We affirm President-elect Biden’s promise to sign an executive order reinstating DACA, the Deferred Action for Childhood Arrivals, on Inauguration Day. 

We expect the administration to discontinue separating immigrant parents from children at the U.S. border. We also demand concerted effort to find the parents of those nearly 700 children who have no idea where their mamas and papas are today. 

We plan to see the relaunch of the U.S. asylum system, staffed to alleviate the months long backlog, so that the masses of immigrants on our border with Mexico can receive a timely hearing for their cases. And we expect immigration officers and judges to take pains to ascertain if asylum seekers do, indeed, have “credible fear” for their safety in their homelands and to be assured they can seek safety among us if going home will endanger their health and their lives.

We hope the U.S. and Mexican governments will cooperate to create safe shelters on both sides of the border. Asylum seekers need not live in tents, nor fear human predators and deprivation as they move steadily through the asylum process.

We encourage the U.S government to work with the governments of nations from which asylum seekers flee. While many of them can and will strengthen our nation by joining us, we grieve the loss to their home countries by their departures. We wish for them to be able to stay where most of them long to stay—home, reveling in the culture and climate of their forebears. We pray conditions will improve so they do not feel they must flee persecution, murder, poverty and climate change where they have lived for generations.

We desire robust international exchange through the healthy and helpful exchange of student and work visas. Our universities, industries and communities flourish with the flow of people from all over the world into and through our society. 

Our work along the border has reminded us all people are children of God, created with the divine stamp of God’s likeness. We know without doubt God loves each of them as much as God loves anybody anywhere. 

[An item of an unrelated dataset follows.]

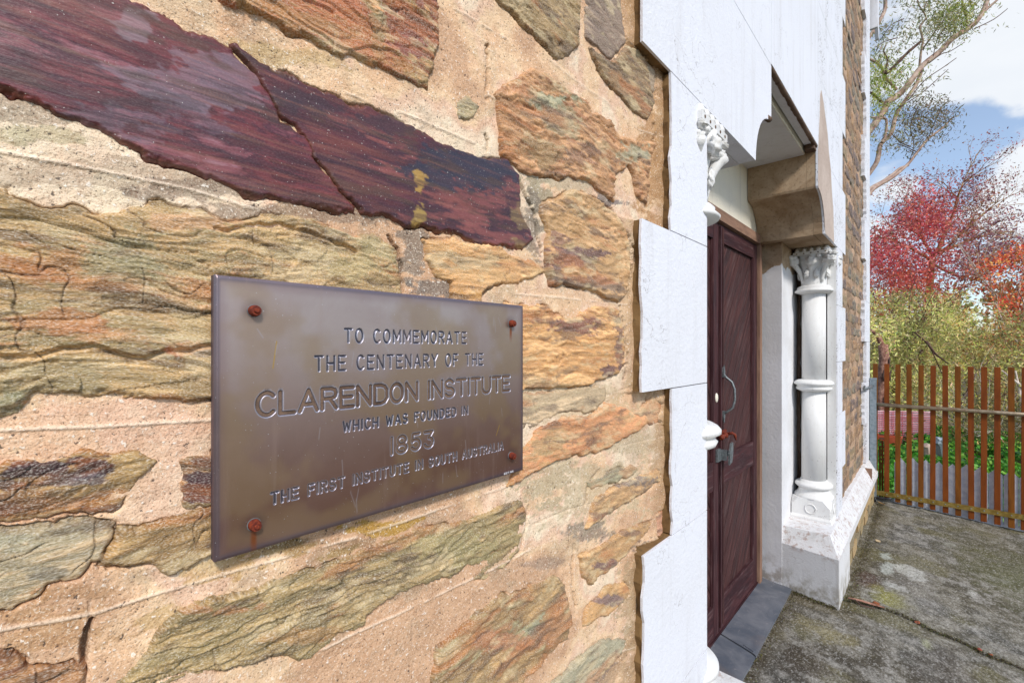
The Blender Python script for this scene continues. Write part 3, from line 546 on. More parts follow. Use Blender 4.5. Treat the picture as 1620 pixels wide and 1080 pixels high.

We take seriously Jesus’ teaching: How we treat the weakest and most vulnerable people mirrors how we treat him. And so, we ask God’s repentance upon the United States for years of shameful treatment of our Savior. God, forgive us the years Jesus languished in pup tents along our borders, scurried in the shadows of our cities and wept in detention centers, cold, abandoned and alone.


Marv Knox is coordinator of Fellowship Southwest.